Nginx Reboot problem (heads-up)

I did not agree or disagree with any solution. I disagreed with your statement that the issue is very obscure.

Both my solutions work for me. My first solution was based on DIRECT information from Nginx.

I assume your solution has been tested and works. Good. You are a great asset to Virtualmin and the community.

I doubt anyone reading the forum has the time and resources to go fully in depth. I gave up following this thread.

I don’t know on what basis you state sample configs provided by Nginx does not work. If it works on a physical server with static IP and with simple standard routers then you cannot say it does not work. Do you really expect Nginx should be providing configs for every bizarre multi layer non standardised virtualisation set up and non standardised complex routing setups by cloud providers? Cloud providers do their best. I have even seen the issue with dedicated servers. Scary.

Very presumptious. It made no difference to the security whether the two lines that worked for me are included or not on the servers that were affected (not on my production servers). If I tried a static config of the IPv4 address with the IPv4 address to be offered then IPv4 does not work. It had to be offered and accepted. It is trivial to check if the server is operating with the correct IPv4 address.

Also any stock Virtualmin requires IPv4 and/or IPv6 to be working before it is installed and in fact Virtualmin should passivey detect and follow the config system. In fact it does not always do so. I could bombard you with bugs on this. Instead I just work around them.

No, distros should.

Thank you for sharing!

The only link to the nginx site I saw from you (http://hg.nginx.org/pkg-oss/file/stable-1.22/debian/nginx.service) doesn’t include those lines (the nonlocal_bind options). I’m feeling confused still.

Where do those lines come from in the nginx docs and are they necessary if using a unit file similar to the one the nginx devs suggest?

The link is to a to a sample systemd .service file for Debian in SOURCE CODE. For anyone involved in code distribution or fixing problems, Debian or not, that is pure gold, is documentation, is better than ordinary documentation and is what I would look for after seeing some reference in ordinary documentation.

Maybe a request should be made to Nginx to provide a reference in ordinary documentation and expand on it, if not already there.

With regard to nonlocal_bind Linux kernel options, I did not post an example of their use to a Virtualmin forum before.

I know what source code is. I’m just asking where these two lines came from:

net.ipv4.ip_nonlocal_bind = 1
net.ipv6.ip_nonlocal_bind = 1

I can’t remember. I originally noted it as a possible solution following a comment that it was a solution arising from issues to the way AWS assigns IP addresses.

AWS is not unique in this behaviour (cannot assign IPv4 statically in affected servers) and it worked for me.

I have not done further follow up work. They are Linux kernel config options and I don’t want to examine Linux kernel source code.
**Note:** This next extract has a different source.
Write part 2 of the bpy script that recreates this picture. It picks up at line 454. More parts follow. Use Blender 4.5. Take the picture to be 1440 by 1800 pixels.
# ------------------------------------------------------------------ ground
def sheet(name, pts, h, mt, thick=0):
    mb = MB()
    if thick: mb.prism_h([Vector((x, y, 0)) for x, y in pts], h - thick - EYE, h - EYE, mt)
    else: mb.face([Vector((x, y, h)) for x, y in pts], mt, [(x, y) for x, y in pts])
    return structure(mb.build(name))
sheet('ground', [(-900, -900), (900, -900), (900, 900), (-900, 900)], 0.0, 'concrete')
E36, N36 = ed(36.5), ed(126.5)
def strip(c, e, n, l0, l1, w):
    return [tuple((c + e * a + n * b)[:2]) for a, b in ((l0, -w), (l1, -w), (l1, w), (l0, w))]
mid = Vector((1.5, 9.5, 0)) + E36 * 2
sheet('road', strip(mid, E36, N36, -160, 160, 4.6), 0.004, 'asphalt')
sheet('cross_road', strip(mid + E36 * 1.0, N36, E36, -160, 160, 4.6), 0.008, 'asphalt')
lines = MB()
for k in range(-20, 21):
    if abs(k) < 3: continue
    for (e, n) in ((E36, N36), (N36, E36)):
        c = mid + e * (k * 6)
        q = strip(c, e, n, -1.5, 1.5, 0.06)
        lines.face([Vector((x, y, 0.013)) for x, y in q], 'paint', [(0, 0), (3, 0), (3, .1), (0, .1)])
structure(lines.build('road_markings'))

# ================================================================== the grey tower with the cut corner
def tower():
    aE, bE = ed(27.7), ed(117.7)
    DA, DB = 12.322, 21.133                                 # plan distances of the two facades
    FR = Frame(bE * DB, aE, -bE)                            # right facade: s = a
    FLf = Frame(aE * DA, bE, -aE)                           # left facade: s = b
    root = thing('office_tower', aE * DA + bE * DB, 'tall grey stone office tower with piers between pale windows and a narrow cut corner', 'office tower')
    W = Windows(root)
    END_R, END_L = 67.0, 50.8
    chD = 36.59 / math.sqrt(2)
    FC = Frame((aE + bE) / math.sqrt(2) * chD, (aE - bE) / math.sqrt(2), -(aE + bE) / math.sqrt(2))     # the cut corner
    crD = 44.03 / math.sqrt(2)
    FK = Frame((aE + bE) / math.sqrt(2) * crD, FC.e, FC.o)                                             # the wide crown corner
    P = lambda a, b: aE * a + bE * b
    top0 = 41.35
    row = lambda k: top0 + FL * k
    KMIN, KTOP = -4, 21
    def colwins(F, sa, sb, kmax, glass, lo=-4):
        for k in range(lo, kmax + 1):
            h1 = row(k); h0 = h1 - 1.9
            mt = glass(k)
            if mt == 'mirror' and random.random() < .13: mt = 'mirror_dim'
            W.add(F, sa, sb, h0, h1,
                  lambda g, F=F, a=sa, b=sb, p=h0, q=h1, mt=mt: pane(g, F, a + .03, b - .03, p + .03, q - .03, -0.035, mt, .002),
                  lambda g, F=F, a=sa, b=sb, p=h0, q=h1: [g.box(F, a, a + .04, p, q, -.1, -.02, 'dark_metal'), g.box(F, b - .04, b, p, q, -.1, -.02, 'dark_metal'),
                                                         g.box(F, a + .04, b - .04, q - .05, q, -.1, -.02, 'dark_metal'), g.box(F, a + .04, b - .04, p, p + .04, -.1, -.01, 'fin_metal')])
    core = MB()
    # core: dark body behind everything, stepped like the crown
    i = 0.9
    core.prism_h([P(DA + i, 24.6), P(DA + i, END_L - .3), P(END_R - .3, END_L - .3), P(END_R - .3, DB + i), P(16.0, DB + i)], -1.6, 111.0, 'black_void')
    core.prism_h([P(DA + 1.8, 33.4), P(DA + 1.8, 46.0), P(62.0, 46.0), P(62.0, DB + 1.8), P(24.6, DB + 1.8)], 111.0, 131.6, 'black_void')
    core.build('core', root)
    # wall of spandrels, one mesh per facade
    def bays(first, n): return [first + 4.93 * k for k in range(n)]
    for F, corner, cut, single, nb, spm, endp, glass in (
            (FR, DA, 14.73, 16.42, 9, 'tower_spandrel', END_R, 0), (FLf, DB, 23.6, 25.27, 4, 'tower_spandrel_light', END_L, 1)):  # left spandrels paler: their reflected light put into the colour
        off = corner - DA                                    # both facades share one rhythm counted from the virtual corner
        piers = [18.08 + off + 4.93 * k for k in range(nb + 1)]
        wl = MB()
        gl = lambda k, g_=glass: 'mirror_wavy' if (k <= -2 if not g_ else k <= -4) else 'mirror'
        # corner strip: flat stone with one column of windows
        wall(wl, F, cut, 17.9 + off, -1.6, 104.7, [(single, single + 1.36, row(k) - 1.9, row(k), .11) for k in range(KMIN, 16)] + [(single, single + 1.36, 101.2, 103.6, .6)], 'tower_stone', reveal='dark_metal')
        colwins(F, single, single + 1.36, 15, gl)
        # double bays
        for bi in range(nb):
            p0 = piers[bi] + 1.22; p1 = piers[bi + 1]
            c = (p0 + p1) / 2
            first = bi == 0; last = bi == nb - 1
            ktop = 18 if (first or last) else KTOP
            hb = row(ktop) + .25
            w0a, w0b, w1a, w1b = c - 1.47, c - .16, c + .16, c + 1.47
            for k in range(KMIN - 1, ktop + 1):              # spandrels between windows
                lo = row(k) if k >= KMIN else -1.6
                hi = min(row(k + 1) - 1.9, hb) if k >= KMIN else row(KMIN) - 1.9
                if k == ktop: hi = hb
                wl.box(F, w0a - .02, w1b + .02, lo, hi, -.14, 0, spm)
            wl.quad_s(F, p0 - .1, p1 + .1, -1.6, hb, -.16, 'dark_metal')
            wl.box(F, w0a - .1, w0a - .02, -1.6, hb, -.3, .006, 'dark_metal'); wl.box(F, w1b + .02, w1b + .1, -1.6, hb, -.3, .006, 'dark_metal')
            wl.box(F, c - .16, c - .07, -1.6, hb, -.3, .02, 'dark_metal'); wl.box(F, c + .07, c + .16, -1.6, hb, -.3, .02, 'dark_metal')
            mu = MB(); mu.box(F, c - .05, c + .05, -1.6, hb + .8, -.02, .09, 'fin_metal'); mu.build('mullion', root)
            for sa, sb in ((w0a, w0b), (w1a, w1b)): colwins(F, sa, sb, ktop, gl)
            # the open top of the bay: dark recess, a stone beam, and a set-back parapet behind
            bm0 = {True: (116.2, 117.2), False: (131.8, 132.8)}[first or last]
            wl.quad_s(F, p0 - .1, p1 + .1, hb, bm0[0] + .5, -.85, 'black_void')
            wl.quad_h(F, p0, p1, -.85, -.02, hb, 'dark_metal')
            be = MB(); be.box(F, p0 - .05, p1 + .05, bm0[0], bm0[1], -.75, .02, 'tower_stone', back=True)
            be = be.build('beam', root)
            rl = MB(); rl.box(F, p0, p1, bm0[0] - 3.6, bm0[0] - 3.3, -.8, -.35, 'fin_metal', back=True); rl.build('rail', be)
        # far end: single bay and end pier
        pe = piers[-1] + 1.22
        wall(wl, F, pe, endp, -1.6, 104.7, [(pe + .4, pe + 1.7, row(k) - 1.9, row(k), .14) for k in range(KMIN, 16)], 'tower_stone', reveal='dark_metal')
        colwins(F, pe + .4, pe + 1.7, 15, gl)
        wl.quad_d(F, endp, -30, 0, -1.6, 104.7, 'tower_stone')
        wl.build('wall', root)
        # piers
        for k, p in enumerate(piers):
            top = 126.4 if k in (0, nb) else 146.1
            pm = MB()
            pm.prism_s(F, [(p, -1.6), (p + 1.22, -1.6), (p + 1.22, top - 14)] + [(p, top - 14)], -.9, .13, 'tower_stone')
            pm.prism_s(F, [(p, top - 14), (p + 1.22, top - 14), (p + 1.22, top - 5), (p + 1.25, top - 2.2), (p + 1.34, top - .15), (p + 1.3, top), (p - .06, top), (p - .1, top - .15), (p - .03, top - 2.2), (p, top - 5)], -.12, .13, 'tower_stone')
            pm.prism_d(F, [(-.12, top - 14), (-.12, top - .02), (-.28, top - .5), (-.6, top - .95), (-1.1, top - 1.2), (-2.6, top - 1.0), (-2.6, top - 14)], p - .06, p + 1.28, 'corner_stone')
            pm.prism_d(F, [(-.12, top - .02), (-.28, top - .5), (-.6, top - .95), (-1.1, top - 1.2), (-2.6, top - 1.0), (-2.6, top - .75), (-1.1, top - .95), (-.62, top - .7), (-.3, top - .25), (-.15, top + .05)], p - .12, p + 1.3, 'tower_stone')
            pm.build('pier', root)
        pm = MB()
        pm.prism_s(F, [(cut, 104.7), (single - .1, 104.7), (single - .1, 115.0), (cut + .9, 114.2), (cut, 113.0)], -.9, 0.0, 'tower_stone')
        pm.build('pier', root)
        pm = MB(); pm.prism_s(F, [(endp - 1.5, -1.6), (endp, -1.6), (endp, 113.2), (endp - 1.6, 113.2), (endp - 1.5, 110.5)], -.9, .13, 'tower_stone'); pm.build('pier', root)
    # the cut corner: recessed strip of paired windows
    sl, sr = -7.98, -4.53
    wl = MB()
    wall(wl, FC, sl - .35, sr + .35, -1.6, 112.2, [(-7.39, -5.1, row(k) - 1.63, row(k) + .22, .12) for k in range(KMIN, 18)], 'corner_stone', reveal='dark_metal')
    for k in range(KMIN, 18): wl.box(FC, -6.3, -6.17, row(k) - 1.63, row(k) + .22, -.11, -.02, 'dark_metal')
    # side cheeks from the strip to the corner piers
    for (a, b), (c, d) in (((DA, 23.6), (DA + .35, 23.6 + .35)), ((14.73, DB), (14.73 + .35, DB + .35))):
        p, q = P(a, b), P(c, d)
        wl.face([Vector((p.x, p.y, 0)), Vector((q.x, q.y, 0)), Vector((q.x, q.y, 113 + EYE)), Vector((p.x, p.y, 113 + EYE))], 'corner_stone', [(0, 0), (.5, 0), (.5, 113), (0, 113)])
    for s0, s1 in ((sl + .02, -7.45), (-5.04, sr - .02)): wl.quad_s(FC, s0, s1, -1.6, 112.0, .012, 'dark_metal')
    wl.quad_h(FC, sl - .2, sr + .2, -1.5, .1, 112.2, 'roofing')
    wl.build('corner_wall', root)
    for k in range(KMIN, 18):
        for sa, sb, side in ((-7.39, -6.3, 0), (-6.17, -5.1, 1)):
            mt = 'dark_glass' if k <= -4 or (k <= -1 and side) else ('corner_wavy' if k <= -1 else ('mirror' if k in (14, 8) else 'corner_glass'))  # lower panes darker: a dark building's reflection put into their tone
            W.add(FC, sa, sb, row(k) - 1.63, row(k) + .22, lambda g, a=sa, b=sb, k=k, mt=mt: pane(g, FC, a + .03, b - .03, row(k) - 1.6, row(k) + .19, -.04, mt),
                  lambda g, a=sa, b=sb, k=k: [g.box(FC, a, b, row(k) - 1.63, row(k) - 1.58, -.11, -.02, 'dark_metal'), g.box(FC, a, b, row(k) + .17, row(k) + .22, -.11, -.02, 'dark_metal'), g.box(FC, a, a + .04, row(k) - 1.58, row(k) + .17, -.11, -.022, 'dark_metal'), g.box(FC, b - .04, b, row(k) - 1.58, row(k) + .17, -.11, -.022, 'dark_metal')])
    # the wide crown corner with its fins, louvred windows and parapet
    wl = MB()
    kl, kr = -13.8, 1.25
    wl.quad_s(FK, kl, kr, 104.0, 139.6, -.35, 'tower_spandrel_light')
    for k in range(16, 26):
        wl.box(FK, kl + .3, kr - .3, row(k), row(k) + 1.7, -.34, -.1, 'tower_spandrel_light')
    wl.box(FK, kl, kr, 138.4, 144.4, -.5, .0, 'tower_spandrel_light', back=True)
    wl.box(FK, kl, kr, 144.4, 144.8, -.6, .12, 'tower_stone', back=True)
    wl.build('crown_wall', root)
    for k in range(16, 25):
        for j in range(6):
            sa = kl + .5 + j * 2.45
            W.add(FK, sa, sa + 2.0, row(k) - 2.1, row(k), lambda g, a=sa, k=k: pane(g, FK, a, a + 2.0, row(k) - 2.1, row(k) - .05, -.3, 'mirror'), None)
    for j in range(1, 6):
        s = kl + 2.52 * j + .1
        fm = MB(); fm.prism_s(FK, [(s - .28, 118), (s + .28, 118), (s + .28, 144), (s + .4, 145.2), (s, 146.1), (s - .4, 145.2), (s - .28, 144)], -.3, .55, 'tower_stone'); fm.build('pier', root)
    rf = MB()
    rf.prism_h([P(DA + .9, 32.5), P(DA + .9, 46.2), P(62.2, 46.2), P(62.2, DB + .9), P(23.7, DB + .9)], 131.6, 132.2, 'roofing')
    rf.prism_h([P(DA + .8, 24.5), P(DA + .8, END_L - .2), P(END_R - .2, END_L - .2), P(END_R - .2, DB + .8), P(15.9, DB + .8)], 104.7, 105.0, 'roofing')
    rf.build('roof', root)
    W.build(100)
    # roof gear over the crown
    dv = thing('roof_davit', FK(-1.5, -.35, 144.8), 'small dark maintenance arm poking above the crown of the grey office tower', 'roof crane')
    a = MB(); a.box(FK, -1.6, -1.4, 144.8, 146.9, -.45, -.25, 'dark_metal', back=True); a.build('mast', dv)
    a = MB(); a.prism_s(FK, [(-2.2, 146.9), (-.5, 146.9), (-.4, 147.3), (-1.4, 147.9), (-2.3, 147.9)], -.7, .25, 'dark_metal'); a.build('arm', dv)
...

No general comments/interpretations on the web on what it does can be trusted.

Sorry, cannot provide any more information.

I am not asserting both solutions I have proposed are used together. Either solution on its own is fine.

The point of the systemd solution is to delay starting nginx until networking is ‘up’. In hindsight it looks like an obvious solution. According to systemd documentation, it lets network management decide what ‘up’ means when network-online.target is used. So whether it works could be hit or miss.

I assume the point of the kernel configuration solution is to do something similiar at the ioctl level. Such as delay a network address initialisation by a user land application until it is confirmed the relevant network address is up (on the assumption an IP address may be obtained non locally). Again it seems obvious. It might be less hit and miss. However I understand it won’t work unless an up to date network stack is used by the application.